Autant de pays, autant de guises, c'est-à-dire les peuples ont des mœurs différentes.

Il est sots de tous pays, dans les lieux les plus polis il se trouve des gens qui n'ont guère d'esprit.

Pays ruiné vaut mieux que pays perdu, se dit pour excuser le dégât qu'on fait en quelque province pour empêcher les ennemis d'y subsister et de s'en emparer.

Accommodez-vous, le pays est large, c'est-à-dire il y a lieu de s'accommoder sans incommoder un autre.

Bon pays, mauvais chemin, c'est-à-dire là où la terre est bonne les chemins sont fangeux et mauvais.

Nul n'est prophète en son pays, c'est-à-dire un homme de mérite est ordinairement moins considéré en son pays qu'ailleurs.

HISTORIQUE

XIe s. En cest païs nous est venuz confondre, Ch. de Rol. II.

XIIe s. Chascun plore sa terre et son païs, Quant il se part de ses coraus amis [amis de cœur], Couci, XXIV. Alemaigne [ils] ont destruite, le grant païs plenier, Sax. XVI.

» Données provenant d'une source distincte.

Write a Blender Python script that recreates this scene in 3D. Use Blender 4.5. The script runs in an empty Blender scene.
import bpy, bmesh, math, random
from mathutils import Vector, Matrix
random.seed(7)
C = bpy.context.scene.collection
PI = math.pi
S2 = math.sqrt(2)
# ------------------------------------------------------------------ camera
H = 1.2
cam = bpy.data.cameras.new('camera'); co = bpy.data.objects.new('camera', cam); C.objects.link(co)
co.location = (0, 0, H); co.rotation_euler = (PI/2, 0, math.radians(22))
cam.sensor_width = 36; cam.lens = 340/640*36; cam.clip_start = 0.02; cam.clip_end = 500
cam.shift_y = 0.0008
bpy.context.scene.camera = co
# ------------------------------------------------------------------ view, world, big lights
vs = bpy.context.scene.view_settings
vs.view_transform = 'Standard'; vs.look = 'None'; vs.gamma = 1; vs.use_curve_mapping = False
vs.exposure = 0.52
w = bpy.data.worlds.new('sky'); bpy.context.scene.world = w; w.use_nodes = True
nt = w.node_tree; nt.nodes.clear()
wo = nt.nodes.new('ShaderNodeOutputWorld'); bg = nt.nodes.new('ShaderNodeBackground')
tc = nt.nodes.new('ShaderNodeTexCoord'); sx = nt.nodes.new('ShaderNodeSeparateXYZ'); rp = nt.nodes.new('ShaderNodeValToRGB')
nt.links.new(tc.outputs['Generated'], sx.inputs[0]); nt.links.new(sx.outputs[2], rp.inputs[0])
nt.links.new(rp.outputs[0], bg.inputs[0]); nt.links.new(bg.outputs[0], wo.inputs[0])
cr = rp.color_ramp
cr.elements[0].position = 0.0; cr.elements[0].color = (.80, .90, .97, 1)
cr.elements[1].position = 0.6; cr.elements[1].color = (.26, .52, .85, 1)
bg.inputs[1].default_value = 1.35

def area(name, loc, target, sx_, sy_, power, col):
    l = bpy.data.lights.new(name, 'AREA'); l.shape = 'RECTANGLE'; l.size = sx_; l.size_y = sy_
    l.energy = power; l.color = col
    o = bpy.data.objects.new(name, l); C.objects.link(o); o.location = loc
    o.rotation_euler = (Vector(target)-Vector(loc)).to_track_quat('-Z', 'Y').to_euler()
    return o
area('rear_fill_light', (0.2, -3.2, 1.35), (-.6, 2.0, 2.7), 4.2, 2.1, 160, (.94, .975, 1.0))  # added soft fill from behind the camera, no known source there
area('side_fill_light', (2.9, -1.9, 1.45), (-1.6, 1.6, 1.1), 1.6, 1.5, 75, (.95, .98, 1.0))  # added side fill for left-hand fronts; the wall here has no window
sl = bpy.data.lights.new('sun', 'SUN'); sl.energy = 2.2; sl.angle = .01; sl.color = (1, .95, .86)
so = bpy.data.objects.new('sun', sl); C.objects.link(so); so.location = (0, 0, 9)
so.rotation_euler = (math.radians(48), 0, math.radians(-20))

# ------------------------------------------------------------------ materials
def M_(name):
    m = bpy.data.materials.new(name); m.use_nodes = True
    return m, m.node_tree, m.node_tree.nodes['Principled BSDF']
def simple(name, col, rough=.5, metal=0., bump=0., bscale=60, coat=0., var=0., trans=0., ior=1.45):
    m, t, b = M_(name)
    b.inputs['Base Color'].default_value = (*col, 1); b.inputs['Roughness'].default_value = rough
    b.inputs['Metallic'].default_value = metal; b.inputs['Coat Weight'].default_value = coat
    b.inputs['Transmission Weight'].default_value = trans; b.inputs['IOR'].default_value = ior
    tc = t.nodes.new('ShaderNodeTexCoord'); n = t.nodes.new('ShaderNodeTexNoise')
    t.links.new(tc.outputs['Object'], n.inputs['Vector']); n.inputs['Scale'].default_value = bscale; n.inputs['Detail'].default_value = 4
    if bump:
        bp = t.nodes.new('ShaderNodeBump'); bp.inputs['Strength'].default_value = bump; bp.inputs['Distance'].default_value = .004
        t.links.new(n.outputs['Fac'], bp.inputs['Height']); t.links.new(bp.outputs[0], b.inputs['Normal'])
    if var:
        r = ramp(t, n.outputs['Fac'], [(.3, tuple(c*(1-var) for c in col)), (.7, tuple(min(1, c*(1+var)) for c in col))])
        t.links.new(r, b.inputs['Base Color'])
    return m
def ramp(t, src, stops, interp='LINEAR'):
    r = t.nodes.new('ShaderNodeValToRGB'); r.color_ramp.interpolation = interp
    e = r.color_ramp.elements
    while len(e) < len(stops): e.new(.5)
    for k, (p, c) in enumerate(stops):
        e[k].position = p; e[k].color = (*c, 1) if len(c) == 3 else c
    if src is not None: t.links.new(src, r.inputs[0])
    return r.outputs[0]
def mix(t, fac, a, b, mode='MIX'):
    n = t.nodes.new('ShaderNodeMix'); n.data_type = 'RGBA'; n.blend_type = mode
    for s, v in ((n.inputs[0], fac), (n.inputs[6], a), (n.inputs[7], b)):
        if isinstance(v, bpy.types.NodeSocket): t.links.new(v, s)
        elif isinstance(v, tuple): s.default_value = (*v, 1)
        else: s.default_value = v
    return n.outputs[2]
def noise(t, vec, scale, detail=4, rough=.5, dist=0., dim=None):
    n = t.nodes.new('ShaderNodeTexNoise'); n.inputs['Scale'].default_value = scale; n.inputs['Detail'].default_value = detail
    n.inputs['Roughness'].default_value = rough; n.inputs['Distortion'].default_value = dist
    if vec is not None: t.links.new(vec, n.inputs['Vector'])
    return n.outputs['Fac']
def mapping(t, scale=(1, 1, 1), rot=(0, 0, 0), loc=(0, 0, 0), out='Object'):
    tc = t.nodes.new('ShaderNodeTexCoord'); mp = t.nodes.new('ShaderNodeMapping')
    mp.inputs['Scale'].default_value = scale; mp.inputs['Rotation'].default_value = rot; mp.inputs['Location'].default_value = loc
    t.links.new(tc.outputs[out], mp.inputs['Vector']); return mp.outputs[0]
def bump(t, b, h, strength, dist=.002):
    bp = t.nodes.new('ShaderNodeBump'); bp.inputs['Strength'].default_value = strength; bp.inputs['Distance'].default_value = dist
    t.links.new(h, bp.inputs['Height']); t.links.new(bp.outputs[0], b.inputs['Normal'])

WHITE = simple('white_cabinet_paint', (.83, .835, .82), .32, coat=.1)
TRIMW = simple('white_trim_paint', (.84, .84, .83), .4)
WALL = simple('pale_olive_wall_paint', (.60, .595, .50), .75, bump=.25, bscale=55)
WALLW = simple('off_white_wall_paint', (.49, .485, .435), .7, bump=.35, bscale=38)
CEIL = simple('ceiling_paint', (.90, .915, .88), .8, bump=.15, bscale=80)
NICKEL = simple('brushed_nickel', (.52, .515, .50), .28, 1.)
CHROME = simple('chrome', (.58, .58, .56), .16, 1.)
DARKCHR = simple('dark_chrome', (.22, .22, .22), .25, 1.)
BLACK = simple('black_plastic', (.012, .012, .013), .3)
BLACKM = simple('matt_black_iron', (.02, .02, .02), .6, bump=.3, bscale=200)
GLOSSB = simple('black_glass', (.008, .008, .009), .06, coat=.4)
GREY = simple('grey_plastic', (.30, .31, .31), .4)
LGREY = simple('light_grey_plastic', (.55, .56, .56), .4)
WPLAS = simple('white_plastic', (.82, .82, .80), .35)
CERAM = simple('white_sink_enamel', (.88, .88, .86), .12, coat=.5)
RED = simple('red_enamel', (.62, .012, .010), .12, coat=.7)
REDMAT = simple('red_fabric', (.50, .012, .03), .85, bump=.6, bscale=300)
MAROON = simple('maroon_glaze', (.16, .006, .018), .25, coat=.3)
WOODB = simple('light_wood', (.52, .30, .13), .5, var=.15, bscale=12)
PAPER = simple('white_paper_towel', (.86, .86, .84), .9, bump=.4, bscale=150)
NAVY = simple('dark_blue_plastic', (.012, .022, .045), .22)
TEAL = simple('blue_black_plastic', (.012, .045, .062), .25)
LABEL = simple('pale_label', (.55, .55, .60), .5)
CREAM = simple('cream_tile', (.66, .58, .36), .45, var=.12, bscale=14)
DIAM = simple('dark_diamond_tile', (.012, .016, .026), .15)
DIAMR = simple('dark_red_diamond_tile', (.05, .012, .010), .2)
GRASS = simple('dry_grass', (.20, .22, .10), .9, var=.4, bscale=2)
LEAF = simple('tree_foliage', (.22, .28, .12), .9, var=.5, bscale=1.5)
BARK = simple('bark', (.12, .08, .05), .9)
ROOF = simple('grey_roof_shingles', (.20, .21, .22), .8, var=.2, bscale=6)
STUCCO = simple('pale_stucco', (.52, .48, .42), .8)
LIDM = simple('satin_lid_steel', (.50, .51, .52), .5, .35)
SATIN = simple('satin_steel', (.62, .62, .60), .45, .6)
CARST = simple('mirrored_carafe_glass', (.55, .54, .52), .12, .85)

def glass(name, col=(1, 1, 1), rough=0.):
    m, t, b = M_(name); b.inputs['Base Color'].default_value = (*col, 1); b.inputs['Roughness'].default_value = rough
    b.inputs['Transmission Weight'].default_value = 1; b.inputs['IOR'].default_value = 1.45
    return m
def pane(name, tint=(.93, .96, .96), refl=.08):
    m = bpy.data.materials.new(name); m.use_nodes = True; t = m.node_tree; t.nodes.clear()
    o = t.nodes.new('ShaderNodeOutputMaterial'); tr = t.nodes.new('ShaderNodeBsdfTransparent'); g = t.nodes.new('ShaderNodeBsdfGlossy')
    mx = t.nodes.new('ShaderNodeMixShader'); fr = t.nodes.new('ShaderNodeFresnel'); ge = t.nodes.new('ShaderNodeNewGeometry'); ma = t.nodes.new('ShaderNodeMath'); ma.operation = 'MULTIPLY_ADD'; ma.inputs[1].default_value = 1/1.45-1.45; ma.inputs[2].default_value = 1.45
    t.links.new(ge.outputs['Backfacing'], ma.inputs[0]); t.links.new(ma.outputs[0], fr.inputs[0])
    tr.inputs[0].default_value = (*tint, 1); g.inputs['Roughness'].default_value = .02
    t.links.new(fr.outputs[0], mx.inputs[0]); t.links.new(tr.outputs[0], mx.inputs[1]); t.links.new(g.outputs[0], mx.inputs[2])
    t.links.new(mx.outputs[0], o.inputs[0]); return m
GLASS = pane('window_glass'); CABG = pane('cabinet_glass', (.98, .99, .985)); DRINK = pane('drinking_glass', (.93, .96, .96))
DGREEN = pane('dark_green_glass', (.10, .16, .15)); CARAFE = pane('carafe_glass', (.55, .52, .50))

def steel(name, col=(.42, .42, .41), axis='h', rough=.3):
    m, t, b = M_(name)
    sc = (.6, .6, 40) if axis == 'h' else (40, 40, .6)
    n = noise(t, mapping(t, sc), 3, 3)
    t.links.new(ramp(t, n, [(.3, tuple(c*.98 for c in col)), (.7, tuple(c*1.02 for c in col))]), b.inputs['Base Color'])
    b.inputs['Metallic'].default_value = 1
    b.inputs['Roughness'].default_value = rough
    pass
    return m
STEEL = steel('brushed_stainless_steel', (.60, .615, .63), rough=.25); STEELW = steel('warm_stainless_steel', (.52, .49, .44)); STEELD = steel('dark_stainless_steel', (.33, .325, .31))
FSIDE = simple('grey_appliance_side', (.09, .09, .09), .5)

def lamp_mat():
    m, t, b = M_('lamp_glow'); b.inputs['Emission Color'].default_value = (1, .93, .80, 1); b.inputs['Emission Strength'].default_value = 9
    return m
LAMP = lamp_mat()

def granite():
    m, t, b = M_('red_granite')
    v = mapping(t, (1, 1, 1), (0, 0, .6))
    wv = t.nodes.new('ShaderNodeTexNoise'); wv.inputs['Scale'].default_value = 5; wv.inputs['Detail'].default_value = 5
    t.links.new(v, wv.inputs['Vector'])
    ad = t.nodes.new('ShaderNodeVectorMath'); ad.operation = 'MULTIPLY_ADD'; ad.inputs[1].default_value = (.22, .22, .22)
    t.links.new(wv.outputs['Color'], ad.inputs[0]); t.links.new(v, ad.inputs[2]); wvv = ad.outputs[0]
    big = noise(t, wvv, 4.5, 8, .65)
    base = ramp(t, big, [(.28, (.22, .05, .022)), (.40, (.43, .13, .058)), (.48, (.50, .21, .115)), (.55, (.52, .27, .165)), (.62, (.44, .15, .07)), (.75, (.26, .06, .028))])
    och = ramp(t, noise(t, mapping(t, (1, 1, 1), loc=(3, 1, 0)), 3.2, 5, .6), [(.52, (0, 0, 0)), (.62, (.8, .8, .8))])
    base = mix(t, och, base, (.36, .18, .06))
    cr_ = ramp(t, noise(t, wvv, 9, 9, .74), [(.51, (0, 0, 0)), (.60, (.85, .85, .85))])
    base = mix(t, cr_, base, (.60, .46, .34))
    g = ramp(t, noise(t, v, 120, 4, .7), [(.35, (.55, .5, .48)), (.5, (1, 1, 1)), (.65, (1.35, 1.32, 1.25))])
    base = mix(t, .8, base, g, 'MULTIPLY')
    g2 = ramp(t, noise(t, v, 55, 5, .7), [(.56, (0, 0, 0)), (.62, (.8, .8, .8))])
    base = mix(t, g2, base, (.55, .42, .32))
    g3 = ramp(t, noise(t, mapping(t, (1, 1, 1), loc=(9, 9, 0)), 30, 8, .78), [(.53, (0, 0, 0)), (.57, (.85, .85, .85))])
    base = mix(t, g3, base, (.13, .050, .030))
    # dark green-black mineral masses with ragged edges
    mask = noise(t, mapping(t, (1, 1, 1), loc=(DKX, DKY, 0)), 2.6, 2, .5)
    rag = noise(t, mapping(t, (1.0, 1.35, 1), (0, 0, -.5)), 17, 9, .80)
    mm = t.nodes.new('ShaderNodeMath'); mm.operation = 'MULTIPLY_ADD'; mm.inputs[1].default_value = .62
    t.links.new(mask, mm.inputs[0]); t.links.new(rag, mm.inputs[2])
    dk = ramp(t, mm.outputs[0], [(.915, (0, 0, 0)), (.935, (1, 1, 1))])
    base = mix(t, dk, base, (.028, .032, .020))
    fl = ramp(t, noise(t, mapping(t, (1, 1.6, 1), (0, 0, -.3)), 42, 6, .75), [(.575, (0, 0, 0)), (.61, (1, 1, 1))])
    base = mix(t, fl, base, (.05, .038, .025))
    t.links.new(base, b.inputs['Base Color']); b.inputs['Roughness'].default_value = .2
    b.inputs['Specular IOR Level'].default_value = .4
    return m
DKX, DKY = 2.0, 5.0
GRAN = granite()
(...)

XIIIe s. Mout a eü grant guerre au païs longuement, Berte, LXVII. Par estrange païs [je] quiers mon chevissement [ma subsistance], ib. XLVII. Tout li païs i ert [était] venus communement, ib. CXXXIII.

XVe s. Le pays d'Angleterre estoit en branle et en differend l'un contre l'autre, Froissart, II, II, 4. Alez vous en, prenez païs, Yver, vous ne demourrez plus, Orléans, Rond. Et ferma ledit conte un grand pays de son charroy et de son artillerie, et mist tout son ost dedans, Commines, I, 6.

XVIe s. Cette isle [l'Atlantide] tenoit plus de païs que l'Afrique et l'Asie ensemble, Montaigne, I, 231. Les seigneurs de Carthage, voyants que leur pays se depeuploit…, Montaigne, I, 233. Ils vivent en une contrée de pays très plaisante, Montaigne, I, 236. Le roy Emmanuel leur donna le temps de vuider ses pays, Montaigne, I, 298. Pour remettre son païs en liberté, Montaigne, II, 43. Ô mon pays doux ! Je meurs loin de vous, Voire et volontiers ! Th. de Bèze, cité par V. Chauffour, Réformateurs du XVIe siècle, t. I, p. 391. Qui a pays n'a que faire de patrie ; duquel nom pays tous les anciens poetes et orateurs françois en ceste signifiance l'ont usurpé, Fontaine, Quintil Horatian, p. 165.

ÉTYMOLOGIE

Bourg. poyi, paï ; provenç. pays, pais, paes, pahis ; espagn. pais ; portug. paiz ; ital. paese. Les formes en es, ese viennent du latin pagensis ; les formes en is viennent de pagesius, tous deux dérivés de pagus, canton : ager pagensis ou pagesius, territoire d'un canton, d'où, par extension, région, patrie.

SUPPLÉMENT AU DICTIONNAIRE

PAYS. Ajoutez :
12Avancer pays, faire du chemin.

Fig. Avancer pays, avancer en âge. Je n'en ai pas une [incommodité], et n'ayant pas ouï dire qu'en avançant pays, on trouvât la parfaite santé…, Sévigné, à Mme de Grignan, 11 juin 1690, dans Lett. inéd. éd Capmas, t. II, p. 399.

13Pays s'est dit, sous l'ancienne monarchie, de l'assemblée des États généraux de la province, dans les pays d'États. Il y a lieu de craindre que nous ne puissions pas faire mettre Notre-Dame-de-la-Garde [le gouvernement de Scudéry] sur le pays [aux frais de la province], Mlle de Scudéry, p. 171, par Rathery et Boutron, Paris, 1873.
14 Pays, au sens de la population qui l'occupe On les bat trop ; les chanoines les accablent ; et vous verrez que tout ce pays-là, qui doit nourrir Versoy, s'en ira en Suisse, si vous ne le protégez, Voltaire, Lett. au duc de Choiseul, 7 sept. 1780.